Throughout the whole dream there was this little frisson of anxiety about all the things that could (and rightfully should have) gone wrong, but it all turned out beautifully well. WTF? Dreams don't usually work like that. What does it mean when instead of chaos, I dream that things are more under control than they could ever possibly be?

*(sort of my odd subconscious equivalent of Snakes on a Plane, I suppose...)

Monday, January 29, 2007

Random bits of my day

I was chopping up mushrooms and peppers and garlic for a lasagne this afternoon, and one thing a dear friend of mine taught me is that the key to lasagne (or any other tomato-pasta combination, for that matter) is a little squish of anchovy paste. (Mmmmmmm... anchovies.) I'm sure we had an unopened tube of anchovy paste somewhere, because I kept running into it in the pantry when I was looking for other things. Let's see... not behind the black beans, not behind the miso soup... aha! There it is.

I wonder how long it's been there? We went through a phase of using the stuff all the time, but then we kind of forgot about it and it's been a while. Does anchovy paste expire? How would one know?

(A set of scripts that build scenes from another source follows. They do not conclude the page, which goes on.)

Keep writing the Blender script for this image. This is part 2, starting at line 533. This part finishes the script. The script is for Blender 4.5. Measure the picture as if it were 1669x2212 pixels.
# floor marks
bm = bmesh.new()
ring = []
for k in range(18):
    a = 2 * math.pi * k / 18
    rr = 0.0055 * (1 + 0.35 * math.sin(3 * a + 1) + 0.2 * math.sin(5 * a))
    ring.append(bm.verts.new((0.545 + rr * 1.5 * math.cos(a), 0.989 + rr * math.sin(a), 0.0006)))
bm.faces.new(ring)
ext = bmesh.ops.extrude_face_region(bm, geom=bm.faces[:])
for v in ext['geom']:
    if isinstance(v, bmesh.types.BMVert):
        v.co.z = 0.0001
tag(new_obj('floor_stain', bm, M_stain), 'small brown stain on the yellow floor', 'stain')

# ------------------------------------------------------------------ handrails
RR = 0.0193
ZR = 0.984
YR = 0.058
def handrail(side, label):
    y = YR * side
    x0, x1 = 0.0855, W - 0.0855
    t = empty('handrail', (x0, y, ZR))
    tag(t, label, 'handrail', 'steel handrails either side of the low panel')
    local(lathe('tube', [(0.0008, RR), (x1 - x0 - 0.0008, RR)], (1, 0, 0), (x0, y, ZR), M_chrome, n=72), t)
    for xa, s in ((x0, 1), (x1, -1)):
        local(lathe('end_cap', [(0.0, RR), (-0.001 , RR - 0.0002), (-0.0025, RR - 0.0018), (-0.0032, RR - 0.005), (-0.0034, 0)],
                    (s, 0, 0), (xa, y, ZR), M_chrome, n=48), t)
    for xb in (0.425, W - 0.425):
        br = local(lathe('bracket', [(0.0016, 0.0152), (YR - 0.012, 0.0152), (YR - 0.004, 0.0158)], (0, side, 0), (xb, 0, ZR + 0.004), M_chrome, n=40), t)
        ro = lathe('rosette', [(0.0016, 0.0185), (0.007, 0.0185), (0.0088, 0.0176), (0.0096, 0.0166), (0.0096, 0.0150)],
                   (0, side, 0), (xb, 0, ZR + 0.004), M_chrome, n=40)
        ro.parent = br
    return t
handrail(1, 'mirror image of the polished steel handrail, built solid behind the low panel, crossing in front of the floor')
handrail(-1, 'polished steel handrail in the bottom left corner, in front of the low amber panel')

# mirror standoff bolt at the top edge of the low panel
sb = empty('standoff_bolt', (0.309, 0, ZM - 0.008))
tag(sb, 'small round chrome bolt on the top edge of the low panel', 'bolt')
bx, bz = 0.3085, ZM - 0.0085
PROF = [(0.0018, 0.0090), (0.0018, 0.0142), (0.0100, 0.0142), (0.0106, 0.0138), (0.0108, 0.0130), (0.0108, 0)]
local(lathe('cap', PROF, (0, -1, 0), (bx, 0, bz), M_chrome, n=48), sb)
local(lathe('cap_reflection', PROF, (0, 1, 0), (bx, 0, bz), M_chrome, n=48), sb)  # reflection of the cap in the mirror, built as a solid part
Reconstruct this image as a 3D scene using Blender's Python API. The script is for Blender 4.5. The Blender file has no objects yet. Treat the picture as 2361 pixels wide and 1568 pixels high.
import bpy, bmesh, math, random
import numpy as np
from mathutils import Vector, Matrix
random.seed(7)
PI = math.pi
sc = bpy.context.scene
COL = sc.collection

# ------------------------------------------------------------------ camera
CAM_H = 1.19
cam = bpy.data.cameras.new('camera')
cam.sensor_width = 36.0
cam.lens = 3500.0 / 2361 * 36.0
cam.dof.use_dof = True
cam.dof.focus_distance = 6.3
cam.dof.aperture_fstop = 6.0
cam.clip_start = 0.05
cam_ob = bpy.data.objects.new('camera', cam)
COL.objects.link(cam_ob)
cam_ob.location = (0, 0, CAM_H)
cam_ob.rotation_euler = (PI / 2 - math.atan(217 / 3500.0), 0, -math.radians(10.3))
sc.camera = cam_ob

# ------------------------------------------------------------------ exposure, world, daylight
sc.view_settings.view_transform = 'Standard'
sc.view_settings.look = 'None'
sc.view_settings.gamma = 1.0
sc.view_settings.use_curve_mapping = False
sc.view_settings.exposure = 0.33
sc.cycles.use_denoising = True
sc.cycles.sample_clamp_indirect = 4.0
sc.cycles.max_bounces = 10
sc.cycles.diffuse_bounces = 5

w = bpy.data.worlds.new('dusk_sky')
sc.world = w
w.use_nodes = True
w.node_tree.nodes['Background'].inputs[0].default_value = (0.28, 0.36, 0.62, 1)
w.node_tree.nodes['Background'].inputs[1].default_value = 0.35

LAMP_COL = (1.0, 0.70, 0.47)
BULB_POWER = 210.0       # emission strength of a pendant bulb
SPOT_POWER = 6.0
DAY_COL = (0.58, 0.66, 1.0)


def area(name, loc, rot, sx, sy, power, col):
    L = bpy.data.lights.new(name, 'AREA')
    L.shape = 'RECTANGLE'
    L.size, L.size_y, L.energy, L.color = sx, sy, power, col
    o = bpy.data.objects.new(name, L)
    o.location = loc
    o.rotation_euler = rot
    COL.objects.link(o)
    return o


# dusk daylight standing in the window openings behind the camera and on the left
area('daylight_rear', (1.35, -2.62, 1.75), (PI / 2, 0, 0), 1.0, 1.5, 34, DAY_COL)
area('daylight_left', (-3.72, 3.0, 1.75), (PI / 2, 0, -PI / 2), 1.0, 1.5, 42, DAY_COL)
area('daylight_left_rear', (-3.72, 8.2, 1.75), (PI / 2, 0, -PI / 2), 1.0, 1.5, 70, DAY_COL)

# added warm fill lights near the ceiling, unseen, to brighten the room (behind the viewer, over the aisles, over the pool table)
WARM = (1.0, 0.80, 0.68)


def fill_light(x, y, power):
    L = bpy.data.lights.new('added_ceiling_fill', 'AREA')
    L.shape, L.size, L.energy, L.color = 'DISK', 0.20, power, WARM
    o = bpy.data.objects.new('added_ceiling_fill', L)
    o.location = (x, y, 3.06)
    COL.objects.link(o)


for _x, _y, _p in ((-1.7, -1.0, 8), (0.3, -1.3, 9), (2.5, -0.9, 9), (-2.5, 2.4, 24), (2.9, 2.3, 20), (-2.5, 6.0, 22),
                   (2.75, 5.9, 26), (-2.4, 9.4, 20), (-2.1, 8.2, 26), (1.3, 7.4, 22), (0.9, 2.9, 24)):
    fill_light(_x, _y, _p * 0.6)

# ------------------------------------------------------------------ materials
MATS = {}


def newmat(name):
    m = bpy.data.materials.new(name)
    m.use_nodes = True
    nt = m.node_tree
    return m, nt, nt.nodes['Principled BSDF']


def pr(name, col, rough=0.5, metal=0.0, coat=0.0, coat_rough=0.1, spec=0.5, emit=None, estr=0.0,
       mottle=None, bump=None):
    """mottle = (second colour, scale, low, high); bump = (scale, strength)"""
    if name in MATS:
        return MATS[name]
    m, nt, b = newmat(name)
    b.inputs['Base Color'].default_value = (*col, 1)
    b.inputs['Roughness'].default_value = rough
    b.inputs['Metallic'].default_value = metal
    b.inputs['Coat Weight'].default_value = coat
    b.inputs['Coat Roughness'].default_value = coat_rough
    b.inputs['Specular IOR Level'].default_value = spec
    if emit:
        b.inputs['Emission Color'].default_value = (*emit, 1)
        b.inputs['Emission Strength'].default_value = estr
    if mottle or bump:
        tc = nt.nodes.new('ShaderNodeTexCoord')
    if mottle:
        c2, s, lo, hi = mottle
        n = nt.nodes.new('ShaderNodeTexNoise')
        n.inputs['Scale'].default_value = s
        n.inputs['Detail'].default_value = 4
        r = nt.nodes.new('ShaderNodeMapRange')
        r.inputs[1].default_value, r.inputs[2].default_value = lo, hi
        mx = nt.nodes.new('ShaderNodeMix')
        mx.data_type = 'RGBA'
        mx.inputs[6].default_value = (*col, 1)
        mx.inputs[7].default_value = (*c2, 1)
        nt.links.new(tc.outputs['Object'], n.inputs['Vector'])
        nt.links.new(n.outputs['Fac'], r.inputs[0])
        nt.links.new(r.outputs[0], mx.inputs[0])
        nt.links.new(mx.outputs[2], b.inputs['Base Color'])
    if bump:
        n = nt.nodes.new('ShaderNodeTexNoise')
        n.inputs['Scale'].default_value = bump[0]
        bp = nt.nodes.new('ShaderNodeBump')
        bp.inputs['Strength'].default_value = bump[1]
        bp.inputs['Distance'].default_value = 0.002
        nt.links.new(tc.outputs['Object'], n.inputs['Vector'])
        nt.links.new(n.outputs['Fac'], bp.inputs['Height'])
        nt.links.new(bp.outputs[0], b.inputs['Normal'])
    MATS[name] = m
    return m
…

The box had no expiration date, and when I took out the tube inside, it didn't either. Hmm. Well, it can't have been there all that long; let's see how it smells. So I took off the cap and punctured the little foil seal across the mouth of the tube...

...and oh-so-very-expired foul brown anchovy paste sprayed several feet across the room. Fortunately none of it landed in the lasagne. So much for no expiration dates.

On the other hand. There's a conference coming up this spring that I'm excited about, and it's being held in a rather more posh hotel than this organization usually books, so I'd definitely like to share a room. Previously I've either stayed by myself or the LWI has come along, so I don't have a regular conference roommate among this particular group.

There's one person I was thinking of asking, because I know her husband hates these things and doesn't tag along, so she might be scouting for a roomie. But she's a Big Name Academic and probably has plenty of her own friends and would be merely amused by my pathetic offer, right?

Just a few minutes ago, she emailed me asking if I'd be interested in sharing a room. I am positively giddy in a Sally Field they-really-like-me! sort of way. I know, it's just a conference hotel, we're not going to be Best Friends Forever or exchange little woven bracelets or anything. But I'm still pleased to be hanging out with the cool kids. Beats cleaning anchovy paste off the cabinets.